One genuine archaeological surprise remains on display: in 1885 restorers discovered a 'hidden foot' — 160 relief panels of the Karmawibhangga (the law of cause and effect) deliberately buried behind a broad encasement base, apparently added during construction either to stabilise the structure against collapse or to conceal imagery deemed inappropriate.

Key evidence cited
  • Palaeographic dating of inscriptions on the hidden base to c. AD 780–840
  • The Karangtengah inscription (AD 824) linked to the monument's endowment
  • Five documented construction phases consistent with a single Sailendra-era project
  • Thanikaimoni's pollen analyses finding no aquatic vegetation beneath the surrounds
  • Exhaustively Buddhist iconographic programme matching 9th-century Mahayana texts
The alternative view

What the skeptics propose

The most persistent alternative ideas concern what lies beneath and around the monument. In 1931 the Dutch artist W.O.J. Nieuwenkamp proposed that the Kedu Plain was once a lake and Borobudur was conceived as a lotus flower floating upon it — a poetic hypothesis the geologist R.W. van Bemmelen took semi-seriously. Pollen studies by Ganapathi Thanikaimoni in the 1970s and field studies by Caesar Voûte and J.J. Nossin in 1985–86 found no evidence of a contemporaneous lake, but in the 2000s Indonesian geologist Helmy Murwanto published chronostratigraphic evidence that a palaeolake did exist near the monument at various periods, partially rehabilitating the idea and keeping the debate alive. Related claims hold that catastrophic Merapi eruptions — perhaps the great eruption dated around 1006 — buried the temple suddenly in ash and lahars, a 'flood burial' narrative echoing wider catastrophist themes, rather than the slow abandonment mainstream historians favour.

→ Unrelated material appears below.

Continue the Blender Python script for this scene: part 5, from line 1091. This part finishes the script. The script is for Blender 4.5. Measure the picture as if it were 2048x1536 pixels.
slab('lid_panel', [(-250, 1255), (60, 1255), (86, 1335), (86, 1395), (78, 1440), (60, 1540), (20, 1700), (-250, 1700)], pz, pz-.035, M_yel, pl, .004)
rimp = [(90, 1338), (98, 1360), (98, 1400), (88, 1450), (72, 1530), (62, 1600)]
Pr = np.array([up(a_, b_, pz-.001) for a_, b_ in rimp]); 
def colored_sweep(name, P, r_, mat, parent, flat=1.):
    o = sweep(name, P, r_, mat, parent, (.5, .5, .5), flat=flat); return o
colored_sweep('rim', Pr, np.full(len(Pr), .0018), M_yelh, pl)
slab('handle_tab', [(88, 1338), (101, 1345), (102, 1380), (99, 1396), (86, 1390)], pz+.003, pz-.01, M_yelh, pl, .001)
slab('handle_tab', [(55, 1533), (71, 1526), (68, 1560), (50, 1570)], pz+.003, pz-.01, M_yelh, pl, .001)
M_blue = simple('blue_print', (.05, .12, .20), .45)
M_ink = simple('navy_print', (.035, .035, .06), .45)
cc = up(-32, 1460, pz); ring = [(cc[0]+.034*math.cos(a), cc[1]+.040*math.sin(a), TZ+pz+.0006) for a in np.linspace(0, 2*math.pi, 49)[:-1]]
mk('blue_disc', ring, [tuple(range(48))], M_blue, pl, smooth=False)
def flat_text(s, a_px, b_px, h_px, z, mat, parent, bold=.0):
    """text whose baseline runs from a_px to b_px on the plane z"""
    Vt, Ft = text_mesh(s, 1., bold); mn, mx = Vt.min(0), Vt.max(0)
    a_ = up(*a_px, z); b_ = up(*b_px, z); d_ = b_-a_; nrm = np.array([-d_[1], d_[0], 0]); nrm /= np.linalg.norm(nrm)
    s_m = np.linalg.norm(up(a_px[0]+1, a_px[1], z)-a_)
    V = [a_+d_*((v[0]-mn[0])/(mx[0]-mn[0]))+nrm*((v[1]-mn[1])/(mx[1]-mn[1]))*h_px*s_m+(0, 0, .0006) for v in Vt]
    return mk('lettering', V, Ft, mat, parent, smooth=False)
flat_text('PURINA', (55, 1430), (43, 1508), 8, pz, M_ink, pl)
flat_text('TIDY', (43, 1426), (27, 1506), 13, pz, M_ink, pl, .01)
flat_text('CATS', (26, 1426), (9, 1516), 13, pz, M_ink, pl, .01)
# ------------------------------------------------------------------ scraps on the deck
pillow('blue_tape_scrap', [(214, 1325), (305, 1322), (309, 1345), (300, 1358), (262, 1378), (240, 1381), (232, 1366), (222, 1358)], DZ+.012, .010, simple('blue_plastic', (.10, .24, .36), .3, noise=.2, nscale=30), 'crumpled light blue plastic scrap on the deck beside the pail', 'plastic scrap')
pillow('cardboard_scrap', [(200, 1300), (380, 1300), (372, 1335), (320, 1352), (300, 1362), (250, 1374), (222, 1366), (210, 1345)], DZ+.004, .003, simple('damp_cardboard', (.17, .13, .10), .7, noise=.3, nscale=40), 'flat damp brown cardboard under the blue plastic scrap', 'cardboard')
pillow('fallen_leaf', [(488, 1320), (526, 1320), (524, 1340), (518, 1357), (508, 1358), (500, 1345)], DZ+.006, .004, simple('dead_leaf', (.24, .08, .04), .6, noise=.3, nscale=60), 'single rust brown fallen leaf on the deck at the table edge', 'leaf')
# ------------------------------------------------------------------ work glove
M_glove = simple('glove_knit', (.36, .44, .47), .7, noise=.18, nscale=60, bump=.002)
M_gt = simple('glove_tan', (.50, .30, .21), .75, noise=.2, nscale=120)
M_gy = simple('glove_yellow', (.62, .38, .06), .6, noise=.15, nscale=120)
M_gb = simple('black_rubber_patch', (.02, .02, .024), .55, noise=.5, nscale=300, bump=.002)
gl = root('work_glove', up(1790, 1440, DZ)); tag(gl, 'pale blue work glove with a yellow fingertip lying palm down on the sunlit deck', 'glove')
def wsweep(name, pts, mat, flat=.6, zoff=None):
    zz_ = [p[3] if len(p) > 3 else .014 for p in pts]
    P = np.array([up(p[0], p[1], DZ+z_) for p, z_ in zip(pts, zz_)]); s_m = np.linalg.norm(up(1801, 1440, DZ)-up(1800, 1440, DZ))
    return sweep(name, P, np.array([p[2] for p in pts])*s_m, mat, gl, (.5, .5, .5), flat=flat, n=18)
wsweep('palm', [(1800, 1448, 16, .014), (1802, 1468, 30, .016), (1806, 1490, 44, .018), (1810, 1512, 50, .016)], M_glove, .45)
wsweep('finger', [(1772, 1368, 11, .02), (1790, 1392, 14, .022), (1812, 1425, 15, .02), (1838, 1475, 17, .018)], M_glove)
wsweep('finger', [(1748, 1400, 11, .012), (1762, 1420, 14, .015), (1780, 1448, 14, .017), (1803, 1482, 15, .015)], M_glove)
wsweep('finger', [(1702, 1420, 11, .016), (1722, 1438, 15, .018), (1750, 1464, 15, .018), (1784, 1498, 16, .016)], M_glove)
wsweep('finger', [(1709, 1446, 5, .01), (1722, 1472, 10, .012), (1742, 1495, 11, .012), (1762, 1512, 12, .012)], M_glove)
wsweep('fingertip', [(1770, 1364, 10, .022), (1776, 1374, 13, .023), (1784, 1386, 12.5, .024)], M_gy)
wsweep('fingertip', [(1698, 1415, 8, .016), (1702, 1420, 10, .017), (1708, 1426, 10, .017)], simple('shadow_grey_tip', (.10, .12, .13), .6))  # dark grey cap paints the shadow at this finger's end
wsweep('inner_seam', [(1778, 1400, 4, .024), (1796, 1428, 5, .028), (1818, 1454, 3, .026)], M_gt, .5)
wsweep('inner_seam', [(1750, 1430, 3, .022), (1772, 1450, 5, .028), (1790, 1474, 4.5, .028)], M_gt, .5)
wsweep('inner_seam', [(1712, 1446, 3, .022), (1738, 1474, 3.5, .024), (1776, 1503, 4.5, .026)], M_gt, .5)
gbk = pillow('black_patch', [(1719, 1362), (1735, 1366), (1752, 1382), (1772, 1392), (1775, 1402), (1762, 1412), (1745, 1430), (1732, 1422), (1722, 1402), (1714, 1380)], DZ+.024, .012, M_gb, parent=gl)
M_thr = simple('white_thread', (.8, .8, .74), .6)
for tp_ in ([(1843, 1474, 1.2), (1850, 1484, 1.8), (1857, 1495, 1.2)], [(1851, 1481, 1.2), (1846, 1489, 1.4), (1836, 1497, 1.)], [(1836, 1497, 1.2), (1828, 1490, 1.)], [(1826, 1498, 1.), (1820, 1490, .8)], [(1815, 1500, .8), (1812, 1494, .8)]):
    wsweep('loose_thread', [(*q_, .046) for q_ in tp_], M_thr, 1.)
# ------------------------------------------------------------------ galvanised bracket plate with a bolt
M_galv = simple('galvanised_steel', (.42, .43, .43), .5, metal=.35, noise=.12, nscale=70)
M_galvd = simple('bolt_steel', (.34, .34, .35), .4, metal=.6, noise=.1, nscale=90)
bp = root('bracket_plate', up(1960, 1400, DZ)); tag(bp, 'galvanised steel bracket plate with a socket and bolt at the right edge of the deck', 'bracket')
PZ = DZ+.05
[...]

A second strand argues the monument is older than its Buddhist skin. Because Borobudur demonstrably encases a natural hill, and because even mainstream scholarship accepts that pre-Buddhist structures may have stood there first, alternative writers propose the hill itself was an engineered sacred mound — a punden berundak of great antiquity — that the Sailendras merely resurfaced. Sundaland theorists such as Dhani Irwanto, extending Arysio Santos's claim that Atlantis lay in the Java Sea, place Borobudur within a supposedly ancient Indonesian cradle of civilisation, a case boosted in the public mind by the disputed claims of extreme antiquity at Gunung Padang in West Java.

The most colourful claim belongs to Indonesian mathematician Fahmi Basya, who has argued in a series of books since 2012 that Borobudur is the work of King Solomon and the Queen of Sheba, relocating the biblical kingdom of Saba to Java. Archaeologists and historians dismiss this outright — Solomon's traditional dates precede Borobudur by some 1,700 years, and the monument's iconography is exhaustively and specifically Buddhist — while the older-core theories founder on the lack of any excavated pre-Sailendra structure and the tight 8th-9th-century epigraphic dating.

Key evidence cited
  • The monument verifiably encases a natural hill, inviting claims of an older engineered core
  • Murwanto's chronostratigraphic evidence for a palaeolake near the monument
  • Nieuwenkamp's lotus-on-a-lake reading of the monument's design
  • Deep ash burial and the c. 1006 Merapi eruption as a possible sudden catastrophe
  • Fahmi Basya's 39 claimed correspondences between the reliefs and the Solomon story

Genuinely open questions

  1. What stood on Borobudur's hill before the Sailendras began building?
  2. Why was the Karmawibhangga base deliberately buried — engineering necessity or censorship?
  3. How large a role did the Merapi eruptions actually play in the monument's abandonment?

Worth knowing

Borobudur's reliefs include such detailed carvings of 8th-century outrigger ships that in 2003 a full-size replica, built from one panel, successfully sailed the 'Cinnamon Route' from Java to Ghana — proving the vessels depicted could cross the Indian Ocean.